Voyage de mémoire, Patrick Zachmann, MAHJ/Atelier EXB, 224 p., 39 euro.

L'exposition des photographies de Patrick Zachmann au Musée d'Art et d'Histoire du Judaïsme à Paris (jusqu'au 6 mars 2022) est remarquable et, de plus, très émouvante. L'essentiel du parcours qui nous est proposé. La question que le photographe nous pose est d'abord de savoir ce que signifie être juif (il appelle cette recherche « quête d'identité). Son investigation, après les jours tragiques de la Shoah, nous présente d'anciens déportés, avec leurs numéros tatoués sur leurs bras (leur ultime identité avant la mort pour la plupart d'entre eux), des différents individus, religieux ou non (il met néanmoins l'accent sur des orthodoxes), de différentes origines, de grandes fêtes, de réunions familiales, d'individus saisis sur le vif, souvent sans la moindre pose, ou en tout cas le minimum, dans la vie quotidienne, chez eux ou dans la rue. Zachmann a beaucoup insisté sur sa propre famille et il a réalisé un film sur son père, qui est sans apprêt esthétique, mais qui permet de comprendre l'aphasie qui a saisi ceux qui ont vécu la période du génocide, qu'ils aient été eux même victimes, ou qu'ils aient perdu certains de leurs proches.
Le père de l'auteur a du mal à se souvenir, tout comme son épouse ou sa soeur. Ils ne trouvent pas leurs mots, ils ne savent pas dire ce qu'a été la réalité des choses. Ce silence, qui n'est que partiel, est lourd de nous force à nous interroger sur cet étrange microcosme où tradition et modernité se côtoient. Tous ces personnages peuvent parfois sembler peu gracieux, même laids, parfois encore digne d'une caricature antisémite. Il n'a pas voulu sublimer ses modèles et tout ce qui constitue son propre univers, même si lui appartient à une famille assimilée. A première vue, c'est à la fois drôle et tragique. La beauté n'est pas recherchée, au contraire. C'est l'humanité qui est mise en avant et qui, à la longue, finit par nous toucher. L'exposition ne se limite pas à cette exploration de la singularité des divers aspects, pittoresques ou non, de la judéité. Le photographe a travaillé aux Buttes Chaumont, au Chili (en quête des malheureuses victimes de la dictature de Pinochet), en Afrique du Sud en 1990, en Hongrie, en Pologne, en Ukraine, pour l'essentiel.
Mais ce qui reste le plus frappant, c'est incontestablement ses vues de ce qui demeure d'Auschwitz en l'an 2000 sous la neige. Là, il atteint une dimension esthétique qui contraste, cela va de soi, avec les lieux qui évoque l'horreur et la révolte. L'ouvrage qui rassemble tous ces clichés est la somme d'une expérience qui se distingue à la fois par son réalisme et par sa façon de faire que ces éléments et ces figures arrachés au réel se change en quelque chose de révélateur et de parlant, sans la moindre rhétorique, et apparemment sans la moindre recherche formelle, comme chez Walker Evans par exemple. J'ai été bouleversé par les photographies de Patrick Zachmann. J'ose croire que vous le serez également.
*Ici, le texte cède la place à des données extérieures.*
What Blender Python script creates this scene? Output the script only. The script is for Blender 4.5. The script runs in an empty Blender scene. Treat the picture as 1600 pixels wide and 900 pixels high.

Destarac, l'ordre disruptif, préface de Yves Michalon, Fauves Editions, 112 p., 40 euro.

Michèle Destarac s'est placée dans l'optique de l'Ecole de Paris apparue à la fin de la dernière guerre. Mais elle est loin d'en être un épigone. Elle a choisi la voie de l'abstraction - une abstraction sans compromission, mais qui a insinué une sensibilité et une force étonnantes et aussi une originalité dans son style. En effet, elle a poussé très loin ses contrastes entre les plans colorés, les signes vigoureux qui traversent l'espace, l'agencement en apparence chaotique mais qui, en fin de compte, établi un équilibre puissant et une solide architecture de l'ensemble. Plus son écriture se révèle débridée et « sauvage » et plus le tout s'avère solidement ancrée sur la surface du tableau. C'est un paradoxe constant, un jeu de déséquilibre qui finit par créer un équilibre surprenant. C'est là qu'elle dévoile ses qualités majeures. Mais examinons comment elle procède avec les couleurs. Elle emploie des coloris d'une grande vivacité, dépassant de loin les audaces des Fauves, mais toujours avec le souci de produire une harmonie des plus déroutantes. Ces gammes ne semblent pas dériver d'un sens des accords de tonalités. Et pourtant, le tout possède sa cohésion.
On la sent assez proche de l'esprit de Cobra, dans ce que ce groupe d'artistes du Nord avaient de plus radical. Mais elle n'a pas semblé désirer faire référence à une catégorie de culture ancienne. Elle a, dans la grande solitude qui est la sienne, et qu'elle revendique, poursuivi une quête poétique qui ne peut exister que dans et par son instinct de la peinture. Cela ne signifie en rien qu'elle aspire à faire de cette solitude une valeur et donc un mérite. Tout simplement, elle ne saurait concevoir l'exercice de son art autrement que par ce langage qui ne fait que puiser dans un passé créatif récent, mais qui ne lui sert pas de modèle - il lui sert surtout d'encouragement à aller plus loin et avec plus de témérité. Il y a chez elle une démesure qu'elle parvient miraculeusement à contenir et aussi à rendre le contraire de ce qu'elle insinue. Des lettres et des chiffres font quelques fois leur apparition dans sa composition.
Ce ne sont plus que des signes car ils ne véhiculent aucun message précis. Leur seule fonction serait de rattacher ces configurations que les gestes emportés de l'artiste ont disposées sur la toile. La force qui est première dans ces créations s'accompagne néanmoins d'une sensibilité qui en corrige les effets. L'assurance qui semble guider sa main est contrebalancée par une hésitation, un infime tremblement (non du geste, mais de la pensée), une suspension du mouvement qui se devine contribuent à rendre ces oeuvres plus mystérieuses et plus complexes à la fois. En somme, Michèle Destarac joue un double jeu dans sa peinture et c'est cela qui la rend si attachante. Cette irruption de ces teintes sans beaucoup de nuances et ces plans désarticulés ne font qu'être les avant-courriers d'une menée secrète et plus nuancée de sentiments et d'émotions qui rendent le tout aussi fascinant et, en même temps, bouleversant.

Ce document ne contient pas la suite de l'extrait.